Decision logs and issue closure provide the audit trail of improvement. For every finding in an internal review, create a lightweight entry that captures the decision, the action, the owner, and the due date. Link to the evidence or code change that closes the gap, and mark the date of verification. Small, steady closures beat giant, late pushes because they maintain momentum and reduce context switching. Dashboards track open items by age and severity so leaders can remove blockers. At the next review, start by confirming that previous items stayed closed. Decision logs prove governance in action: the organization notices, decides, acts, and verifies, over and over.
Post-review improvements and assignments turn findings into lasting gains. Group issues by theme—evidence retrieval, control operation, narrative clarity—then assign small projects with owners and end dates. Add quick wins to the next sprint and schedule larger fixes with visible milestones. Update playbooks, pipelines, or templates so improvements persist beyond the people who made them. Celebrate measurable results like faster retrieval times or reduced exceptions to reinforce the habit. Close the loop by showing before-and-after metrics in the next governance meeting. Readiness is a capability, not a week on the calendar, and improvements prove it is growing.
Sustaining readiness between cycles keeps the system warm.
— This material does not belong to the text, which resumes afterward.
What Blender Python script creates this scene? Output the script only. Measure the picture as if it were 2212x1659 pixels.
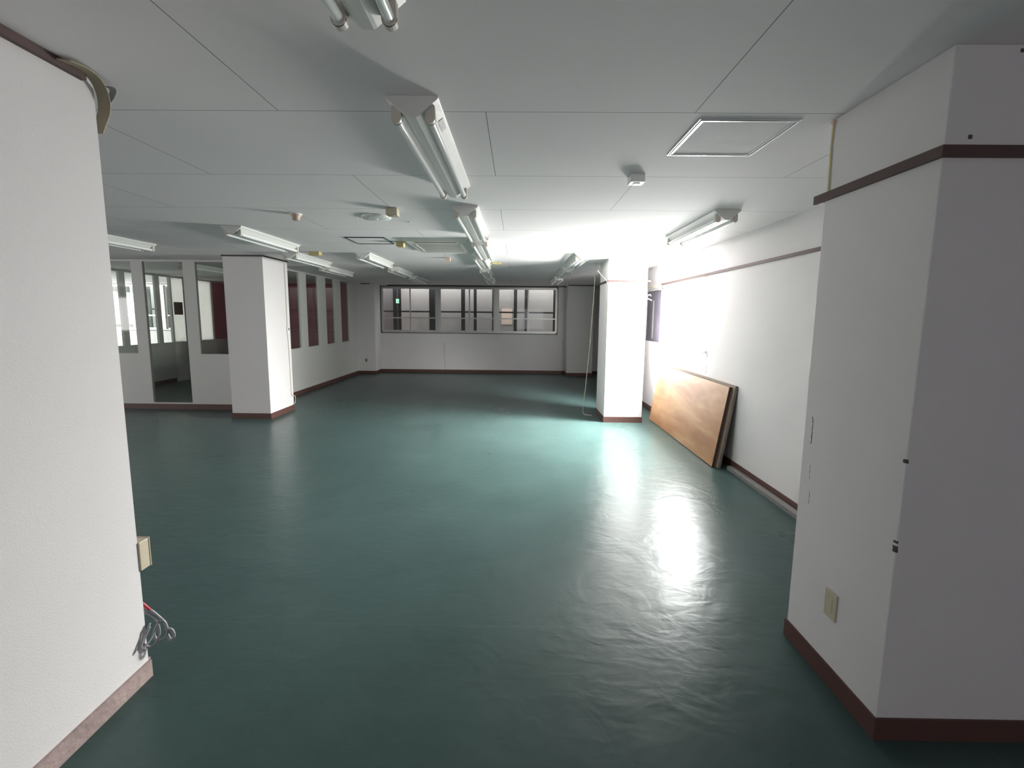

Light monthly health checks verify that exports run, exceptions move, narratives stay current, and owners remain correct. Quarterly mini-dry-runs keep skills fresh and catch drift early. New systems join the repository the day they launch, not the month before assessment. A simple newsletter or dashboard shares status, celebrates closes, and calls out upcoming expirations. By treating readiness as everyday hygiene—like patching or backups—the organization avoids the frantic rush that erodes quality. The outcome is predictable: fewer surprises, faster assessments, and a calm, auditable posture worthy of the i1 standard.